The most revealing part of the interview concerned real-time screening.
“In traditional payments, it’s simple — sender, receiver, country, purpose, amount,” Chan says. “When you apply it to Web3, you multiply the complexity by five.”
Blockchain transactions settle quickly. Compliance systems must process wallet data, risk scoring and transaction patterns in milliseconds.
“If you want to have real-time screening, you must pass the transaction before timeout.”
If the screening engine cannot process that information fast enough, settlement fails — or monitoring fails.
“You cannot use conventional models to monitor Web3 activities.”
The divide between traditional banking and Banking Web3 is not ideological. It is computational.
“Unless you invest in AI tools, it is impossible,” Chan says.
Zand’s digital-first identity lies in its tech stack — API-native architecture, elastic scaling and atomic settlement capability.
“We can do sub-millisecond settlement.”
But speed alone is insufficient.

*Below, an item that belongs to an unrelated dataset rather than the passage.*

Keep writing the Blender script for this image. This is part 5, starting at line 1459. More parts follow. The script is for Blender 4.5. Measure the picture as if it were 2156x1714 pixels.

AI allows the bank to analyze blockchain data in real time, clear transactions before timeout and meet regulatory thresholds simultaneously.
In Banking Web3, artificial intelligence is not optional. It is infrastructure.
Digital assets may have been the entry point, but Zand’s ambitions extend further.
“We are not only building a bank. We are building different pillars,” Chan says.
Those pillars include SME banking, expanded corporate services, AI-native financial products and geographic expansion beyond the UAE.
“We are not only having a UAE banking license. We will go beyond the UAE.”
If Zand’s early role was to provide banking access to the digital asset ecosystem, its current trajectory suggests something broader. Custody, stablecoin issuance and cross-border expansion indicate a shift from complementing Web3 to embedding itself within its institutional foundation.
Banking Web3, as Chan frames it, is not about enthusiasm. It is about architecture, compliance muscle and accepting that the cost model has fundamentally changed.